■ EXERCISE DATA ■
__________
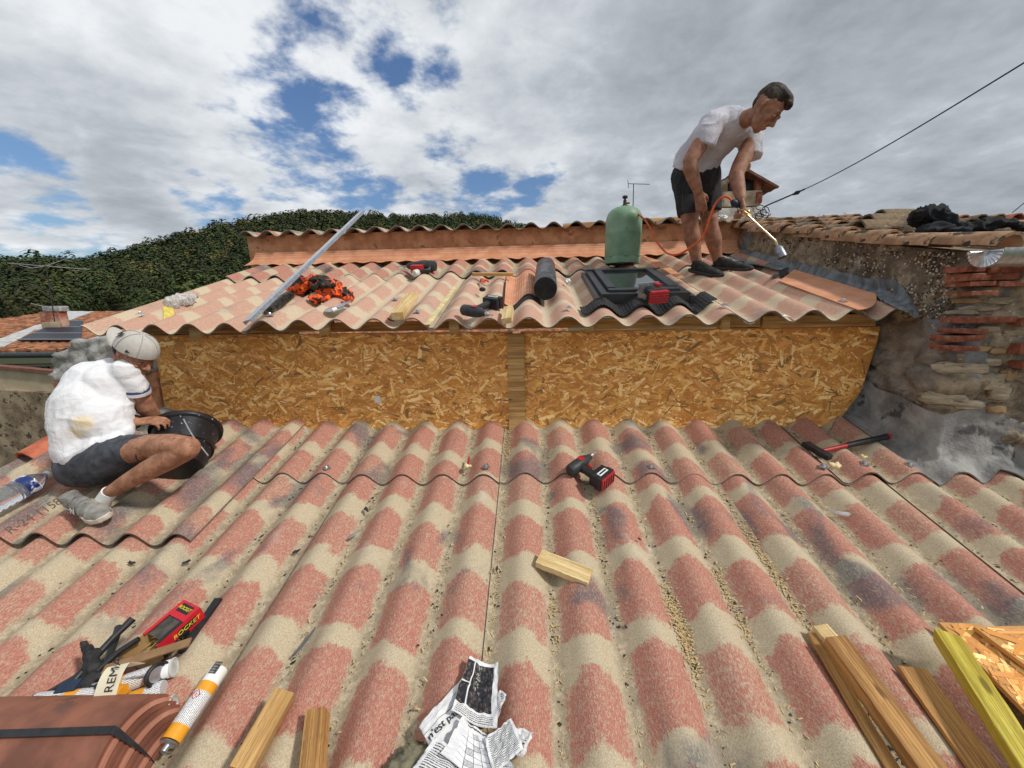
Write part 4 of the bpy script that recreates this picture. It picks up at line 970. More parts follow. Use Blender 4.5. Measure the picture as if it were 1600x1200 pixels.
__________
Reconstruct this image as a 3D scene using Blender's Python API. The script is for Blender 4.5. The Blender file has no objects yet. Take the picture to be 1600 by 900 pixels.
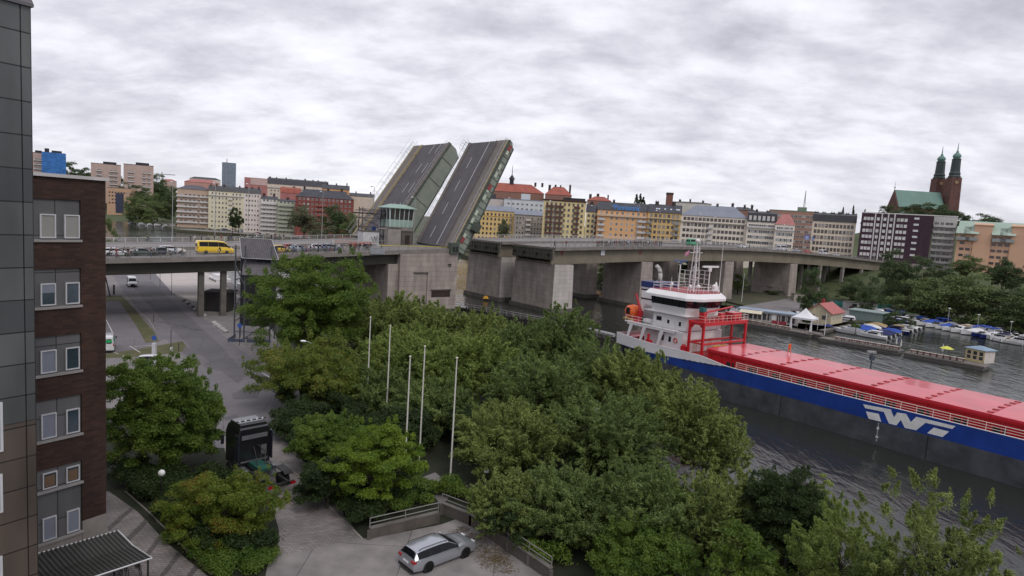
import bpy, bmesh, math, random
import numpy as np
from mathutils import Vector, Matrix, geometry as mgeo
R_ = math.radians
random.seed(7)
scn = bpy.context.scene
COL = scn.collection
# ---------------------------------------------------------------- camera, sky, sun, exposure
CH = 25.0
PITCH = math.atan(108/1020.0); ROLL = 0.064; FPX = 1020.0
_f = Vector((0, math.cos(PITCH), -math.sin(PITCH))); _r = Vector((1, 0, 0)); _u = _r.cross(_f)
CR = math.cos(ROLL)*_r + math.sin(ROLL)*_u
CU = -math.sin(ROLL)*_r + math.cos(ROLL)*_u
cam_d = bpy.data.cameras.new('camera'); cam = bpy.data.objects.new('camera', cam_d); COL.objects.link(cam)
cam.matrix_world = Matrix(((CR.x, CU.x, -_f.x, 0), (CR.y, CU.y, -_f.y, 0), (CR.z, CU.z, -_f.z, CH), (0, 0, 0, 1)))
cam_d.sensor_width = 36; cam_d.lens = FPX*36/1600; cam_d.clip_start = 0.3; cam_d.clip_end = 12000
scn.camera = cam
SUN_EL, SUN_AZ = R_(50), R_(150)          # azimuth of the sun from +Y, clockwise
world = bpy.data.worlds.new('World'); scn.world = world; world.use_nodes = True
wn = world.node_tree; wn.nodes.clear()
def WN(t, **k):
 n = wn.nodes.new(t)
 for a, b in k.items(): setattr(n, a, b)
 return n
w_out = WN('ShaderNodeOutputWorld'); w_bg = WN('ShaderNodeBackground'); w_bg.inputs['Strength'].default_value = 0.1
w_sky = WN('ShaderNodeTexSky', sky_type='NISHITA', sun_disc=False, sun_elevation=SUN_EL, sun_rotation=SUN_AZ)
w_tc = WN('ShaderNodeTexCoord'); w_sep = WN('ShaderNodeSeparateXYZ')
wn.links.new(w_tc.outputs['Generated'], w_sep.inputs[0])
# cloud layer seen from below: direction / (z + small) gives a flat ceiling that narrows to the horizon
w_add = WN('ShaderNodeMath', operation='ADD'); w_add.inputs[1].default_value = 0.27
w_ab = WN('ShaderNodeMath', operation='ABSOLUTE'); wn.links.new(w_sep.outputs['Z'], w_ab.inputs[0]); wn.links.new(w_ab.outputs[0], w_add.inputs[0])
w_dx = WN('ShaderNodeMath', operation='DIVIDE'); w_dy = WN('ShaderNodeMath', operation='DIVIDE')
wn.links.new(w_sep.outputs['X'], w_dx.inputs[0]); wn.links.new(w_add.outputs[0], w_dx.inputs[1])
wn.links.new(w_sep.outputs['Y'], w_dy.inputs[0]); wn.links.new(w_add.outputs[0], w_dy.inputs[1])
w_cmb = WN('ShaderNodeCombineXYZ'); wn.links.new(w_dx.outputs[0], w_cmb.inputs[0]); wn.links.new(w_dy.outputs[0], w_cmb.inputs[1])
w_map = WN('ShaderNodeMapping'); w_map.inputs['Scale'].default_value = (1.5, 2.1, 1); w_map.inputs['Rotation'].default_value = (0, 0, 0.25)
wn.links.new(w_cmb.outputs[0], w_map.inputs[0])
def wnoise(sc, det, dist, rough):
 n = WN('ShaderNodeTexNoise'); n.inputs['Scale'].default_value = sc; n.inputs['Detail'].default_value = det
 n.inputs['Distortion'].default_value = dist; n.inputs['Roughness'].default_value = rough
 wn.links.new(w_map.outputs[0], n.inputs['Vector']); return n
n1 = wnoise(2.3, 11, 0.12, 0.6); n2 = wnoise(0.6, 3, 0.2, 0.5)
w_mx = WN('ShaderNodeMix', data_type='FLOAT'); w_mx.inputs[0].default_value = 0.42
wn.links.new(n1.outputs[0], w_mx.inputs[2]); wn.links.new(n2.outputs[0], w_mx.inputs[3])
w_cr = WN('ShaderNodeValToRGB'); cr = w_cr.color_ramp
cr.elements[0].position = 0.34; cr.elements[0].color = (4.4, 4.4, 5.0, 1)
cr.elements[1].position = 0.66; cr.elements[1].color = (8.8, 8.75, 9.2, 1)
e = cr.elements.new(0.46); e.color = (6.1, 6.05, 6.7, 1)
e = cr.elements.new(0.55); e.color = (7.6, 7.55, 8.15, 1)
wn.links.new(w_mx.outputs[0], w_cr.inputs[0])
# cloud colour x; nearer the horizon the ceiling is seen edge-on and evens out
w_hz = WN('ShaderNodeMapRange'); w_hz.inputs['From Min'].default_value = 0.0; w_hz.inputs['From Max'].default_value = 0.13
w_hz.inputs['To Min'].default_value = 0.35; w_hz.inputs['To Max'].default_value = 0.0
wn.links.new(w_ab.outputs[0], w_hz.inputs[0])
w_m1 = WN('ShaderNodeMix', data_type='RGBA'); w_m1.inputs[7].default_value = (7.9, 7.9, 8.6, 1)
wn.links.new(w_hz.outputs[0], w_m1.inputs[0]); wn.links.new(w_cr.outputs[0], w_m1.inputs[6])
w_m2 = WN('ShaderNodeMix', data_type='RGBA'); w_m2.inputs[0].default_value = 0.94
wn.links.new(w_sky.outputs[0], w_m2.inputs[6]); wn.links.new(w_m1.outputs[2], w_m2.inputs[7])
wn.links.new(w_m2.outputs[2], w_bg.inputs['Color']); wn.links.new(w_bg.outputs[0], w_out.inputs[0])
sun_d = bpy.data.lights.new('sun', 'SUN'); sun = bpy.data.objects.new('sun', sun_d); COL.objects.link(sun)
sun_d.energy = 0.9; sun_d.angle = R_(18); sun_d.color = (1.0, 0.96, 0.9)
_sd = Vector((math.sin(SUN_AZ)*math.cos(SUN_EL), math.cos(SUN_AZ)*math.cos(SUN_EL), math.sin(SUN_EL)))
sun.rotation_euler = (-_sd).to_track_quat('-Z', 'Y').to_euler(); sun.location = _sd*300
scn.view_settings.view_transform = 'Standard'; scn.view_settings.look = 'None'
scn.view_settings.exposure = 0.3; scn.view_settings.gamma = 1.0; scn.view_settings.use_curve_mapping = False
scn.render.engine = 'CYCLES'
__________
■ GIVEN EXERCISE ■
Copy each line from the data above that includes "script".

■ REPLY ■
Write part 4 of the bpy script that recreates this picture. It picks up at line 970. More parts follow. Use Blender 4.5. Measure the picture as if it were 1600x1200 pixels.
Reconstruct this image as a 3D scene using Blender's Python API. The script is for Blender 4.5. The Blender file has no objects yet. Take the picture to be 1600 by 900 pixels.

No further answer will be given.